En cambio son diferentes en todo lo demás. No hay dos santos iguales, pues los hay “de toda nación, razas, pueblos y lenguas” (Ap). De modo que hay santos divertidos y santos aburridos, amables y severos, comprensivos y exigentes, poéticos y filosóficos, activos y contemplativos, pacíficos y guerreros, con una vida ordinaria y con una vida extraordinaria, inocentes y penitentes. Y es normal que nos gusten unos más que otros. “No es santo de mi devoción”, pero es santo, y eso es lo que importa, aunque yo no le tenga devoción.

- Los santos nos están esperando, con un deseo ardiente, que en ellos se hace oración, de que nos incorporemos a su número. ¡Qué triste tiene que ser una vida en la que no hay nadie esperándonos!
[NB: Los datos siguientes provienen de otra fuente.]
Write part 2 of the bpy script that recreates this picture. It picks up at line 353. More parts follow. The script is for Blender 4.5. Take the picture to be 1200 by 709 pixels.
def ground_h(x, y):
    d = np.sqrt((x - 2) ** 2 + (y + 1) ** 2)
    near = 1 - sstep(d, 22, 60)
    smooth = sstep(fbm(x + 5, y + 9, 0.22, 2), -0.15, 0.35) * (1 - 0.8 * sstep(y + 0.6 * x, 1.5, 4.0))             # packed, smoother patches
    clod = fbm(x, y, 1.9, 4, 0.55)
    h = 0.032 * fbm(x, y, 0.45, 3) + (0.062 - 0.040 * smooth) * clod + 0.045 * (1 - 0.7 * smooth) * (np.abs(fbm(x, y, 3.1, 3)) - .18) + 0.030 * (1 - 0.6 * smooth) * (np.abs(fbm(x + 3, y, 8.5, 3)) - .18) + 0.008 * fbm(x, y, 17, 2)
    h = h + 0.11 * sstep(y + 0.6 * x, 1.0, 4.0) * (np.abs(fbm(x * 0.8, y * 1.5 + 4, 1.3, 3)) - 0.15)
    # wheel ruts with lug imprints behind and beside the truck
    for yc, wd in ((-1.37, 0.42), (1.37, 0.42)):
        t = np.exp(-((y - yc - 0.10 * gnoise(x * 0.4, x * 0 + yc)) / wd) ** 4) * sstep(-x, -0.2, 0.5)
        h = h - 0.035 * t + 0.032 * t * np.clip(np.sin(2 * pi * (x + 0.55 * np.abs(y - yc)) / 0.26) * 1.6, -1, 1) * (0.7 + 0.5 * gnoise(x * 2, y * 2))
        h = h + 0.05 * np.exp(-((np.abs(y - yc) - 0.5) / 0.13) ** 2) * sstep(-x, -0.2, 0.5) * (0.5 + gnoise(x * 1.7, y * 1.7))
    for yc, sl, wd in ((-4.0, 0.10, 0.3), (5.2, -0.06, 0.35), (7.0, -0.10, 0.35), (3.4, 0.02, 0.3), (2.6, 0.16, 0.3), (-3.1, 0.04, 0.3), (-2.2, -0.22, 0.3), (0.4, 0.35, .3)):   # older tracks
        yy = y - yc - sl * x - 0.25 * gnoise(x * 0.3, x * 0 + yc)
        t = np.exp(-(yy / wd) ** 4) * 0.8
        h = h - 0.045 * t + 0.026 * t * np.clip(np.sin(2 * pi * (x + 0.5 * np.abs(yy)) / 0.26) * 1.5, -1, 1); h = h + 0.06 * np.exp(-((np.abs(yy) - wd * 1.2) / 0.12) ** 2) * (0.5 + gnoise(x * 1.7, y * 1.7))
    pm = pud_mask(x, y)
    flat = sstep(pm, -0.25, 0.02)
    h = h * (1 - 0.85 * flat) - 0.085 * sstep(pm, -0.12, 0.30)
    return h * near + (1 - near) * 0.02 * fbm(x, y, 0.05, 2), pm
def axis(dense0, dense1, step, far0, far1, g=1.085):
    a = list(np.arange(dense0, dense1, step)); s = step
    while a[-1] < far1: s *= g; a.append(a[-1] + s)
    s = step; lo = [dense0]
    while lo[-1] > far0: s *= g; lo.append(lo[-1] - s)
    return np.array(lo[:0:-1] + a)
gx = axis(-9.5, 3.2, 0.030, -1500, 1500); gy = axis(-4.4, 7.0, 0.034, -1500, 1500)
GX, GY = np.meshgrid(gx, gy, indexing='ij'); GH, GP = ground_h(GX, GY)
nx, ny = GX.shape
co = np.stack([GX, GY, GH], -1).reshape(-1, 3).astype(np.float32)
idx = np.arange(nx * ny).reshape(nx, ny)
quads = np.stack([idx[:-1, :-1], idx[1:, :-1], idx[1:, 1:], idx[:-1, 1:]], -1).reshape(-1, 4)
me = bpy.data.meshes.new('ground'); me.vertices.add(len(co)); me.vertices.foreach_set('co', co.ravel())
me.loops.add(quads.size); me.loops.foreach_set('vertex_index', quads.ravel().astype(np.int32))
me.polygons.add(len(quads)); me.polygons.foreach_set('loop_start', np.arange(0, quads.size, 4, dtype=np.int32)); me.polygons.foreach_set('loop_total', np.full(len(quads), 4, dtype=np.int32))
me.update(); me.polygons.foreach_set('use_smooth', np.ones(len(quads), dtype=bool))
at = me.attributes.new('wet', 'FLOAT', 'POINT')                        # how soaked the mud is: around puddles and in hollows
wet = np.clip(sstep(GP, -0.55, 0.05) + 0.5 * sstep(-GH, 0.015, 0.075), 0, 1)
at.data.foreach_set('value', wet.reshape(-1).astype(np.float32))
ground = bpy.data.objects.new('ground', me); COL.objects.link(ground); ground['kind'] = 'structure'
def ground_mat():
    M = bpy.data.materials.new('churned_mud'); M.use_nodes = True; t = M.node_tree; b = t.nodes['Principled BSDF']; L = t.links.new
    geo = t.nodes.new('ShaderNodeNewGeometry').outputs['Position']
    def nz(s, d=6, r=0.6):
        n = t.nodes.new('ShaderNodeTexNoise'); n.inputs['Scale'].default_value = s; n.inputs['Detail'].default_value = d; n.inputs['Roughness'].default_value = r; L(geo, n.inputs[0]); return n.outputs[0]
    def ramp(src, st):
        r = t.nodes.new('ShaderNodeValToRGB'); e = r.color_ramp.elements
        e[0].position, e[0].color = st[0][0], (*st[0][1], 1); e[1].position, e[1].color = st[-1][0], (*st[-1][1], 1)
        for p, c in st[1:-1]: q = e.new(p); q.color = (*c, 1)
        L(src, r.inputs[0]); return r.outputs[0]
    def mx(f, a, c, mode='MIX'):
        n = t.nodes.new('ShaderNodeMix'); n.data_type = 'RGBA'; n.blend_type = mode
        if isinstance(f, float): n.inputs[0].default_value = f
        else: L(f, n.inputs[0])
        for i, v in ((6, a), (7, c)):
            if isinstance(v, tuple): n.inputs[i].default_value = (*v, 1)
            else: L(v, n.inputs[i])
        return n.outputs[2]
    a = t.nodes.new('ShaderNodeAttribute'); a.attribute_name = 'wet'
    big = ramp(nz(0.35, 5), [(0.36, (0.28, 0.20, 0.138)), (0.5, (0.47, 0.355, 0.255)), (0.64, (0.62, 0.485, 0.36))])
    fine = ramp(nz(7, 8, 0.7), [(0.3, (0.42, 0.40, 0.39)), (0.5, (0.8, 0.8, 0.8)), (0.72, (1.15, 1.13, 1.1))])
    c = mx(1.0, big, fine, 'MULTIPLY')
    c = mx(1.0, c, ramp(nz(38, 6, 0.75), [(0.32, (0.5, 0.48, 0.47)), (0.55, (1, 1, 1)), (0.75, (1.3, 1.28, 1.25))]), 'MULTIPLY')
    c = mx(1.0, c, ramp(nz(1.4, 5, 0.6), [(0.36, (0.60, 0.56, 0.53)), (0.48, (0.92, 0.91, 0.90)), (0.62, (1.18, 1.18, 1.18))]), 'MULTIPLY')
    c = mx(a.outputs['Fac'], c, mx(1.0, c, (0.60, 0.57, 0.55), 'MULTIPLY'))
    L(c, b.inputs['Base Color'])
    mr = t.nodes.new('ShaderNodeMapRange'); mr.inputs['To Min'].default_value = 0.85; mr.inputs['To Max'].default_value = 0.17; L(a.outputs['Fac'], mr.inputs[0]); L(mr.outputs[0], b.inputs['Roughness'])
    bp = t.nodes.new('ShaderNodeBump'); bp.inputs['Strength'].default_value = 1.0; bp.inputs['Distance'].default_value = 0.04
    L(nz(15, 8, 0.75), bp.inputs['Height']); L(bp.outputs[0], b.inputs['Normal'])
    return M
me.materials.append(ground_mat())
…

Porque nuestro corazón espera presencias que le correspondan, rostros amigos con los que poder compartir y habitar, y deseamos que ellos también nos esperen a nosotros, como Tobías esperaba a Sara y Sara a Tobías, aunque ninguno de los dos lo sabía y fue el arcángel san Rafael quien les ayudó a reconocerse mutuamente como hechos el uno para el otro.
A nosotros nos espera el Señor y todos los que están con Él, todos los santos. Nos espera la Virgen María, nos espera san José, nos esperan (…) que cada cual ponga aquí los santos de su devoción, aunque también nos esperan los otros. Ellos oran por nosotros para que nuestro viaje aquí en la tierra transcurra bien, para que no nos salgamos del camino, para que tengamos los menos accidentes y las menos heridas posibles. Porque nos aman y desean nuestra compañía. Ellos son nuestra familia más verdadera y el cielo es nuestro hogar. Que sepamos vivir  a la altura de nuestra vocación de “ciudadanos del cielo” (Flp 3,20) y moradores de la casa de Dios. Que tengamos claro nuestro destino.